For homogeneous linear recurrences a(n) = c₁a(n-1) + ⋯ + cₖa(n-k), the characteristic equation is xᵏ - c₁xᵏ⁻¹ - ⋯ - cₖ = 0. The general solution is a linear combination of terms r^n where r are roots of the characteristic equation. Repeated roots yield polynomial factors in the solution.
You already know what a recurrence relation is — a rule that defines each term of a sequence in terms of earlier terms. The Fibonacci sequence is the classic example: F(n) = F(n−1) + F(n−2). The challenge is going from this recursive rule to an explicit closed-form formula — an expression that gives F(n) directly, without computing all previous terms. The characteristic equation method provides this.
The key insight is to guess that the solution has the form a(n) = r^n for some constant r, then determine which values of r work. Substituting into F(n) = F(n−1) + F(n−2) gives r^n = r^(n−1) + r^(n−2). Dividing through by r^(n−2) yields r² = r + 1, or equivalently r² − r − 1 = 0. This is the characteristic equation of the recurrence. Solving gives r = (1 ± √5)/2 — the golden ratio φ and its conjugate ψ. Because the recurrence is linear, any linear combination of valid solutions is also a solution, so the general solution is F(n) = Aφ^n + Bψ^n, where the constants A and B are determined by the initial conditions F(0) = 0 and F(1) = 1.
For a k-th order linear recurrence a(n) = c₁a(n−1) + ⋯ + cₖa(n−k), the characteristic polynomial is x^k − c₁x^(k−1) − ⋯ − cₖ = 0. If it has k distinct roots r₁, r₂, …, rₖ, the general solution is a(n) = A₁r₁^n + A₂r₂^n + ⋯ + Aₖrₖ^n.
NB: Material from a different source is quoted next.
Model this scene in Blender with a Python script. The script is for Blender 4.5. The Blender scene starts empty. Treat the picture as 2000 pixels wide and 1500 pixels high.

The k initial conditions a(0), a(1), …, a(k−1) give you k equations to solve for A₁, …, Aₖ — a linear system you can solve by substitution or matrix methods.
Repeated roots require a modification. If r is a root of multiplicity m, then r^n, n·r^n, n²·r^n, …, n^(m−1)·r^n are all linearly independent solutions that must be included in the general solution. This parallels the treatment of repeated roots in differential equations, and for the same reason: both involve solving linear equations over a space of exponential-type basis functions. The underlying reason this all works is that the set of all solutions to a homogeneous k-th order linear recurrence forms a k-dimensional vector space, and the characteristic root terms (with polynomial factors for repeated roots) form a basis for that space.